For the first time since Danielle Smith became premier of Alberta in the fall of 2022, a rift in United Conservative Party (UCP) cabinet ranks appeared in public view over whether or not Adriana LaGrange should be removed as health minister to control the damage from the festering Dodgy Contracts Scandal.
In a memorandum to his cabinet colleagues leaked to the CBC, Infrastructure Minister Peter Guthrie called for LaGrange’s immediate ouster from her portfolio in the face of allegations of improper insider influence set out in fired Alberta Health Services (AHS) CEO Athana Mentzelopoulos’s wrongful dismissal lawsuit. Mentzelopoulos was dismissed on January. 8.
“Min. Adriana LaGrange should be moved to another unrelated ministry until an investigation is complete,” states Guthrie’s memo, as quoted by the CBC. But unless he’s suggesting a new portfolio be created for his cabinet colleague, this amounts to a call for her to be kicked out of cabinet.
Plus, said Guthrie, one of Smith’s original caucus supporters who may still be smarting from his demotion from the Energy portfolio in June 2023: “Remove Andre Tremblay as CEO/administrator at AHS and as (Deputy Minister) until such time as an investigation is complete.”
If any of the information found in the investigation into insider interference and overpriced contracts begun by Mentzelopoulos in November “appears to be criminal in nature, all materials must be turned over to the RCMP immediately,” Guthrie’s memo continued.
“It is my strong recommendation that we do not hesitate any longer and implement these recommendations today,” the memo said – a recommendation that has obviously been ignored.
Since we don’t know who leaked the memo to the CBC, we can’t conclude that Guthrie has publicly broken ranks with cabinet – which would be a grave violation of cabinet confidentiality, a core principle of the Westminster Parliamentary system.

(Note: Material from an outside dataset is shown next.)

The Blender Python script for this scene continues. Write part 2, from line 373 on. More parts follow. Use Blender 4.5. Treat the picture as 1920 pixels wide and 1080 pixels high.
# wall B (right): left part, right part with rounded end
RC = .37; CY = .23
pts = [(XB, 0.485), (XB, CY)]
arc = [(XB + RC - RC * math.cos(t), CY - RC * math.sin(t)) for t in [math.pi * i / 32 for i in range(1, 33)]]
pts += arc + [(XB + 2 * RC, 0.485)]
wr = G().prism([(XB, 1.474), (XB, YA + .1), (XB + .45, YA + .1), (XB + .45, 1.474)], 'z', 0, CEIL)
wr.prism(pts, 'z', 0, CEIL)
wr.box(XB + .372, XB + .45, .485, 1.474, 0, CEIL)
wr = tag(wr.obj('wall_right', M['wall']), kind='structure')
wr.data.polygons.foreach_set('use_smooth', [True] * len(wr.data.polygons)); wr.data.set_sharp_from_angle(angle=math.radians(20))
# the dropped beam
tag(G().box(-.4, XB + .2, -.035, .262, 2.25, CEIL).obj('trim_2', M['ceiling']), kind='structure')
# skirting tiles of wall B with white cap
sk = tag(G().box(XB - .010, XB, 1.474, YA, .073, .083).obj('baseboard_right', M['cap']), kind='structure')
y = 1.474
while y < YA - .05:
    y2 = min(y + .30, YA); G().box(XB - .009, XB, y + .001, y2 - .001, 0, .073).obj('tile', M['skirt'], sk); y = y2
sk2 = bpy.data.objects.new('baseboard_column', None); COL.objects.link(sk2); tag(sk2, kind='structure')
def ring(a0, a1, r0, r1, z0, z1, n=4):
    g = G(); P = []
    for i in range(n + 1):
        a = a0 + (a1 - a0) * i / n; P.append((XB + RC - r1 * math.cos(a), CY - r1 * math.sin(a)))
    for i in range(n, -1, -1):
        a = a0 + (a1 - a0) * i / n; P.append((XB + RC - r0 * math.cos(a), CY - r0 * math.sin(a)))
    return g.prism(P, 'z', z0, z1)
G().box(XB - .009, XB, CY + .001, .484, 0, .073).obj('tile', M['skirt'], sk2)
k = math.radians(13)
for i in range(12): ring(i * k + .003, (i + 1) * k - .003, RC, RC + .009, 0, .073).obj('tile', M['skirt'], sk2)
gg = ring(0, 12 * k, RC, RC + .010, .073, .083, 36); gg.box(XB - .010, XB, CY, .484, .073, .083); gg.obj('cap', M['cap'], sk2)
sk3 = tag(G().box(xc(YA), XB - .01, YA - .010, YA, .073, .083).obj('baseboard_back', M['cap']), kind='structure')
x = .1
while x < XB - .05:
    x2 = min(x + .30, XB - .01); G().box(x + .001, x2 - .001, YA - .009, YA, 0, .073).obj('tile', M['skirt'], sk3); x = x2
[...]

But, this being politics, someone surely had a calculated reason to leak it.
Nevertheless, this is a significant development, as the premier has been able to maintain remarkable unanimity and message discipline since the United Conservative Party’s Take Back Alberta faction ran former premier Jason Kenney out of town and replaced him with Smith in 2022.
But that doesn’t mean Guthrie isn’t speaking for other members of cabinet in his memo.
At least two other ministers are thought to be “distancing themselves from Smith over this issue,” political commentator Dave Cournoyer said in his Substack on Thursday.
And if LaGrange gave the same explanation to her fellow ministers when she sought their OK to dismiss the CEO that she gave to the public – that it was all part of the government’s health-care reorganization plan and nothing more – they would be justified in concluding they had been deceived.
Regardless, as yesterday’s news coverage made clear, Guthrie’s suggestion has not been embraced with enthusiasm. “I have full confidence in the health minister to continue her important work in refocusing and reforming our health system,” Premier Smith said in a statement sent to The Canadian Press.
Meanwhile, the Opposition NDP continues to call for LaGrange to be fired as well – which some observers dismiss as a Wayne Gretzky strategy of trying to race to where the puck is supposed to be so they can take credit when it gets there – an approach that works well in ice hockey, but not necessarily in politics.
To be fair, at a news conference in Calgary that didn’t appear to get much coverage from media, NDP Leader Naheed Nenshi excoriated the premier. For reasons not obvious to this observer, the party didn’t announce that Mr. Nenshi was going to be there.
“If these allegations are true, this ranks among the largest scandals faced by any government in the history of Canada,” Nenshi said. “And yet we’ve heard next to nothing from the premier on this. She’s skating past these ‘corrupt care’ allegations hoping that it’ll all go away. It’s not going to go away.”
Obviously anxious to be able to say that in the Legislature, Nenshi also demanded that Premier Smith call a by-election in Edmonton-Strathcona, where he has been nominated by the NDP to run to replace former leader Rachel Notley.